Obama administration threatens veto of House GOP education bill

By Renee Schoof - McClatchy Washington Bureau

February 25, 2015 01:53 PM

The White House on Wednesday threatened to veto a Republican bill in the House of Representatives that would revise the No Child Left Behind Law on K-12 education.

In a statement, the administration called the proposed “Student Success Act” (HR 5) a “significant step backwards in the efforts to help all of the nation’s children and their families prepare for their futures.”

It said the legislation “abdicates the historic federal role in elementary and secondary education of ensuring the educational progress of all of America’s students, including students from low-income families, students with disabilities, English learners, and students of color.”

The House of Representatives is expected to vote on the measure on Friday. In the Senate, Sens. Lamar Alexander, R-Tenn., and Patty Murray, D-Wash., have been working to try to come up with a bipartisan agreement on the Senate version of the bill.

The Republican legislation in the House would eliminate the federal government’s role in accountability for student progress and turn that job over entirely to the states. It eliminates more than 65 programs and replaces them with a grant for schools. It also would prevent the Education Department from coercing states to adopt any form of common standards or tests.

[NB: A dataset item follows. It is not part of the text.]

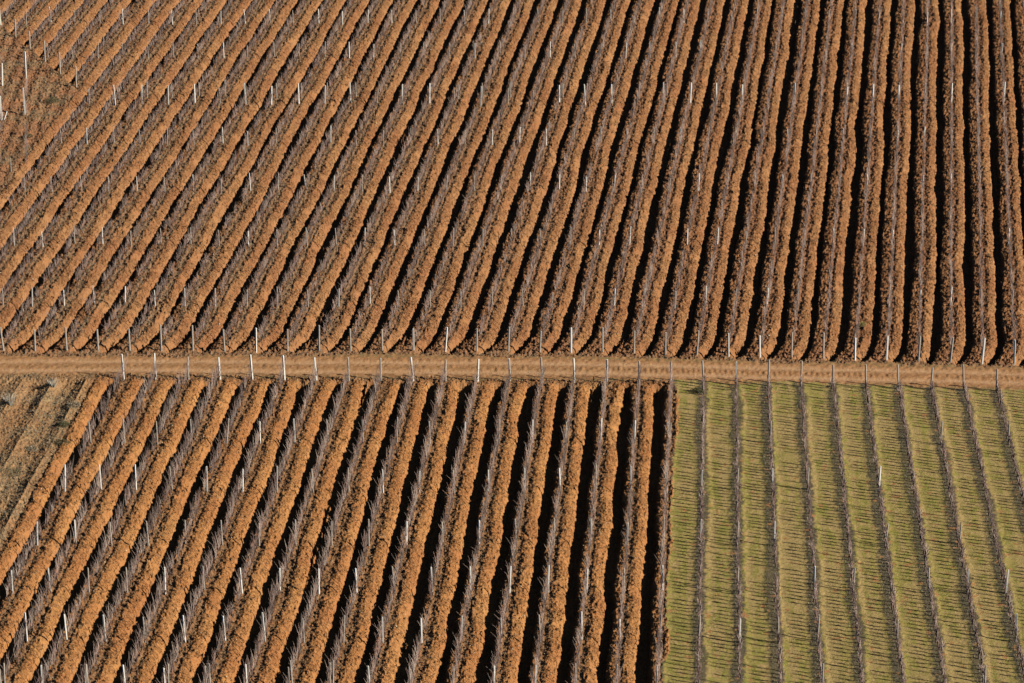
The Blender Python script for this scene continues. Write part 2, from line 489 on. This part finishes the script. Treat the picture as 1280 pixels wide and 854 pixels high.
# upper plot: row j counts from the right
def clear_of_corner(x, y, j):
    return not (j > 35 and y < corner_edge(x) + .25)
for j in range(-1, 44):
    where = 'upper plot, %s row from right' % nth(j + 1) if j >= 0 else 'upper plot, row at far right edge'
    x = row_point(PHU, -j, YR + 3)
    for _ in range(3):
        ye = float(up_posts(x)); x = row_point(PHU, -j, ye)
    c = rp.choice(['white', 'grey', 'grey'])
    if in_view(x, ye, 1, 15) and j < 34:
        put_post('end_post', 'end_' + c, x, ye, 'thick %s end post above the track, %s' % (c, where), 'end posts above the track', lean=(rp.uniform(0, .05), 0))
    for k, ly in enumerate(LEV_U):
        y = ly + rp.uniform(-.35, .35)
        x = row_point(PHU, -j, y) + rp.uniform(-.05, .05)
        z = gz(x, y)
        if not in_view(x, y, z + .8, 12) or not clear_of_corner(x, y, j): continue
        if k == 4:
            c = 'white' if rp.random() < .75 else 'grey'
            put_post('vineyard_stake', 'thick_white' if c == 'white' else 'stake_grey', x, y, '%s stake of the mid-slope post line, %s' % ('thick white' if c == 'white' else 'thin grey', where), 'stakes in the upper plot', cat='stake')
            if j > 12 and rp.random() < .8:
                y2 = y + 1.6; x2 = row_point(PHU, -j, y2) + rp.uniform(-.1, .2)
                put_post('vineyard_stake', 'stake_grey', x2, y2, 'thin grey stake just behind the mid-slope line, %s' % where, 'stakes in the upper plot', cat='stake')
            continue
        c = 'white' if rp.random() < .5 else 'grey'
        put_post('vineyard_stake', 'stake_' + c, x, y, 'thin %s stake, %s, %s stake above the track' % (c, where, nth(k + 1)), 'stakes in the upper plot', cat='stake')
# first end posts of the short rows along the corner plot
for j in range(36, 42):
    ys_ = np.linspace(YR, YT, 1500)
    xs_ = row_point(PHU, -j, ys_)
    ok = np.where(ys_ > corner_edge(xs_) + .5)[0]
    if len(ok):
        y, x = float(ys_[ok[0]]), float(xs_[ok[0]])
        if in_view(x, y, base_z(y), 10):
            put_post('end_post', 'end_grey', x, y, 'grey end post beside the corner plot, upper plot, %s row from right' % nth(j + 1), 'end posts beside the corner plot')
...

House Education and the Workforce Committee chairman Rep. John Kline, R-Minn., said at a press conference on Wednesday that the bill would “return control to parents and local school boards and states and get away from this one-size-fits all mandate program that we have coming from the federal government right now.”

House Speaker John Boehner, at the same news conference, called it a “good conservative bill” that “does not empower the bureaucracy here in Washington.”

The legislation also would allow federal money for low-income schools to follow individual students to whatever school they attend. The Obama administration says such a move would divert money from high-poverty schools that need it most. It also opposes the bill because it caps federal spending on education so that there would not be any increases for a decade.